It seems as though the same aggressive, combative instincts which made Clemens such an effective pitcher, are applied to everything in his life.
He decided to risk perjury charges rather than drop his denial of having used steroids. Why? It was as though he was daring anyone to try and come after him and relying on the fact that he was THE ROCKET and too big and important for anyone to bring down.
And once more, with the revelation of his affair, his first instinct was to combat, to lie, to counter punch, to deny. That he knew it was actually true and could easily be confirmed if McReady decided to do so.....didn't seem to enter into his thinking.

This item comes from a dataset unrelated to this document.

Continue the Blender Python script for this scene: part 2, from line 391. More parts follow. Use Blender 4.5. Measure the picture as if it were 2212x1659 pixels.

We saw an earlier manifestation of this personality trait back with the famous bat throwing incident with Mike Piazza. Clemens went through a couple of contradictory statements about what was going on, none of which made any sense. First he said he thought he was fielding the ball. Then he changed that to the idea that he was trying to toss the broken bat piece to a batboy, which of course if true, makes the thought it was the ball story a lie. He never did settle on one version. I always thought it looked like he thought the broken bat piece coming at him was Piazza throwing his bat at Clemens, and he acted angrily and retaliated without realizing what had actually happened. That would seem forgivable if it is what took place, but Clemens had already gone with his first instincts...lie about it.
This guy has Nixon level credibility at the moment.